Internationally acclaimed Moroccan filmmaker Hakim Belabbes visited the downtown Nashville Public Library earlier this week to discuss two of his films, A Nest in the Heat and Whispers. The event was part of The Global Education Center & Conexion Americas “Caravanserai: a place where cultures meet,” a program that affords the Nashville area a rare opportunity to celebrate the music and culture of Morocco. The Global Education Center is only one of four entities awarded this grant from the Doris Duke Foundation in an effort to bridge the cultural divide between the East and the West. The library presented both events free of charge and open to the public. Several teens attended the film screenings and had plenty of questions for the internationally acclaimed filmmaker at the conclusion of each film.

A Nest in the Heat is a personal and challenging film that looks at the issues of separation, independence, and return that chronicles Hakim Belabbes’ journey from his home in Chicago to visit his family and hometown of Boujad. The film explores the domestic spaces and religious rituals of intra-family relationships, especially when compounded by one member’s break with traditional values. “I like to think that my films are about the real stuff, so to speak, in life,” says the internationally acclaimed filmmaker. His second film that was shown is Whispers. The film short follows a man’s obsessive search for his lost childhood through the dark alleyways and desolate cemeteries of Belabbes’s Moroccan hometown. Made in 1999, the film has no dialogue but moves rather hauntingly through the music, the beautiful cinematography and expressions of its actors. Belabbes says the film initially wasn’t even supposed to be movie.

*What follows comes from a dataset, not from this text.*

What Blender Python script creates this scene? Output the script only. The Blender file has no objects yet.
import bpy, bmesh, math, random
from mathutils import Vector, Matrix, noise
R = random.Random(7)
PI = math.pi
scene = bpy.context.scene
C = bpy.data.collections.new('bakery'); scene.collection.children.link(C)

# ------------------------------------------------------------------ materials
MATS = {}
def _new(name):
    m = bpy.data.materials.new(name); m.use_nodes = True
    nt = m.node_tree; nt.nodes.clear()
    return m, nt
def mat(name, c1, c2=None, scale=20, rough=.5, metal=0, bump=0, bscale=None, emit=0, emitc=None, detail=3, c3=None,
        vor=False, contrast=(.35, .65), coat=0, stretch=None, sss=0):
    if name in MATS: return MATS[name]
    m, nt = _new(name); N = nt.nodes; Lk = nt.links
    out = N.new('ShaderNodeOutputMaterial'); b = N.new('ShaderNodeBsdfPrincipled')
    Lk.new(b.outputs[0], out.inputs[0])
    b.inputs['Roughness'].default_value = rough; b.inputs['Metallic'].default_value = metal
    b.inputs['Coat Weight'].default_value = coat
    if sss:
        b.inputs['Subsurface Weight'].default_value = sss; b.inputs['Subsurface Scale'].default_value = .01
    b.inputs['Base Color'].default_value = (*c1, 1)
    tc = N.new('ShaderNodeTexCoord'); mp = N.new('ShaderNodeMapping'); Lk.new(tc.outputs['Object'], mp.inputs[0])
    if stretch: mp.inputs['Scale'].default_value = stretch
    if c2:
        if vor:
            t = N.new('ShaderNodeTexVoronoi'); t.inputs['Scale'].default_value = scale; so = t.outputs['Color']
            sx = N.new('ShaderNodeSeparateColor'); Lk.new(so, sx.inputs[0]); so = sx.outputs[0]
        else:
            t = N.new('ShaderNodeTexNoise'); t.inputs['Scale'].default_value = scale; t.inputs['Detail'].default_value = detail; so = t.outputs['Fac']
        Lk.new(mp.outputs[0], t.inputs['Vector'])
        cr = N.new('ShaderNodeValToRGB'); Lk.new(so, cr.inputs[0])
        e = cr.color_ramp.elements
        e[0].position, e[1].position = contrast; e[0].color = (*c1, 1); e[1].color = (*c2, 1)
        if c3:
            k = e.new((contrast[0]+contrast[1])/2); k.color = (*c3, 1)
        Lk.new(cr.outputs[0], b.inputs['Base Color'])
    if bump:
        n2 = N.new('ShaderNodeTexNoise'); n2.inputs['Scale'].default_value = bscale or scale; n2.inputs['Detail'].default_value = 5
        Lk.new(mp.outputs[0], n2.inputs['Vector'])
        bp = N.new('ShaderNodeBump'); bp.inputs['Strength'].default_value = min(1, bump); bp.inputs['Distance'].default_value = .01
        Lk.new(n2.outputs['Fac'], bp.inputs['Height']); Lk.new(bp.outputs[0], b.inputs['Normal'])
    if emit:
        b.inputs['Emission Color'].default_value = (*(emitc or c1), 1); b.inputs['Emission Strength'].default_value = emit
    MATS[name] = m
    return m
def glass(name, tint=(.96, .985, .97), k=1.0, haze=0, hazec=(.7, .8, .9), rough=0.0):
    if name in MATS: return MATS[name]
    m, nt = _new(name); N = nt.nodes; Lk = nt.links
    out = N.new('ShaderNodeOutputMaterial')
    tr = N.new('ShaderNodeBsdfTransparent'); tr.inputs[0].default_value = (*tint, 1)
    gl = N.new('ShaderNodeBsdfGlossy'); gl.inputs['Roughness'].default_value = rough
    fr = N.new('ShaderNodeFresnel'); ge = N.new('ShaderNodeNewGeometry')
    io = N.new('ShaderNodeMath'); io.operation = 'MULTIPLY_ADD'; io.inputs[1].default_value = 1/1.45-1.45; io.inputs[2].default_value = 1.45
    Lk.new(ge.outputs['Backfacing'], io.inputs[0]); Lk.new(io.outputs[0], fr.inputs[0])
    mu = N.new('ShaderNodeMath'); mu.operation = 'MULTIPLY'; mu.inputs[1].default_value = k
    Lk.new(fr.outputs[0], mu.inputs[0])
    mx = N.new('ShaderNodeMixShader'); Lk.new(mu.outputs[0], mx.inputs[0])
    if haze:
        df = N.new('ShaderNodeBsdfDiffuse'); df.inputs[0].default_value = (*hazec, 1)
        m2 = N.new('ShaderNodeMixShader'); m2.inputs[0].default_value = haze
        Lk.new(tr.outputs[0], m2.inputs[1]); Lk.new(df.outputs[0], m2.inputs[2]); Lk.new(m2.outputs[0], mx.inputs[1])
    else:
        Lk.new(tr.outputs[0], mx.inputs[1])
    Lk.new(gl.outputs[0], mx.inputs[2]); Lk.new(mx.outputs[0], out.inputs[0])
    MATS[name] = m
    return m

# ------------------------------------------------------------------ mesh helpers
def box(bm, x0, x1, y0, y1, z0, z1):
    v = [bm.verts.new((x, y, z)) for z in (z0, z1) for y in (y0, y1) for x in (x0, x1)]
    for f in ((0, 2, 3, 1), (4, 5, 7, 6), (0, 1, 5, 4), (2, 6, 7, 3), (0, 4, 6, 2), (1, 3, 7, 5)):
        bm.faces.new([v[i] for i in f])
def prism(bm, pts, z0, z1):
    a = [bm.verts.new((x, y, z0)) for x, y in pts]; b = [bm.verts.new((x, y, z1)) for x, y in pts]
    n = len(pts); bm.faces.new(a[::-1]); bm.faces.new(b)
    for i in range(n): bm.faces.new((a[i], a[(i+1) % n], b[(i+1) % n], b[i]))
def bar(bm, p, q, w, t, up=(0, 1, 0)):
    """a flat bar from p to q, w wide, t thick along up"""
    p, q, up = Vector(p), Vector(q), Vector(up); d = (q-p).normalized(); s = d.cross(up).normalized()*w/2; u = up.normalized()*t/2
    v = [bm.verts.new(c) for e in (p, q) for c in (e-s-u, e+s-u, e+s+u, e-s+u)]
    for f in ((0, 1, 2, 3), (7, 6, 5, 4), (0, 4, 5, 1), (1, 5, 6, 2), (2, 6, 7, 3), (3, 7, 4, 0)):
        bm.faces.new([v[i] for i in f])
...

He recalls. ”Yes, I had no script. Whispers was my very, very first film…It was originally not intended to be a film. It was supposed to be a location scouting project. I had written a script for another feature film and I was looking for funding for it. Someone wanted to see the location on where that film would be shot and how the scenery would look, so I went to my hometown in Morocco to shoot some locations. Back then, I actually stole a 16mm camera to use and if that wasn’t enough, someone gave me some stolen stock film footage from Russia to use too. I then begged friends to help me and as a result I ended up with my first film.” Academy Award winning actor Jeremy Irons was impressed with the 15 minute film after viewing it several years ago.

About Hakim Belabbes:

Hailing from the small town of Boujad in central Morocco, Hakim Belabbes graduated from Mohamed V University in Rabat with a degree in literature. Belabbes obtained a graduate degree in Film and Video from Columbia College in Chicago, where he now teaches film direction and production. Belabbes’ film awards include the Grand Prix at the Moroccan National Film Festival, Muhr Best Feature at the Doha Tribeca Film Festival, where he served on the documentary jury, and Honorable Mention at the Bangkok Film Festival.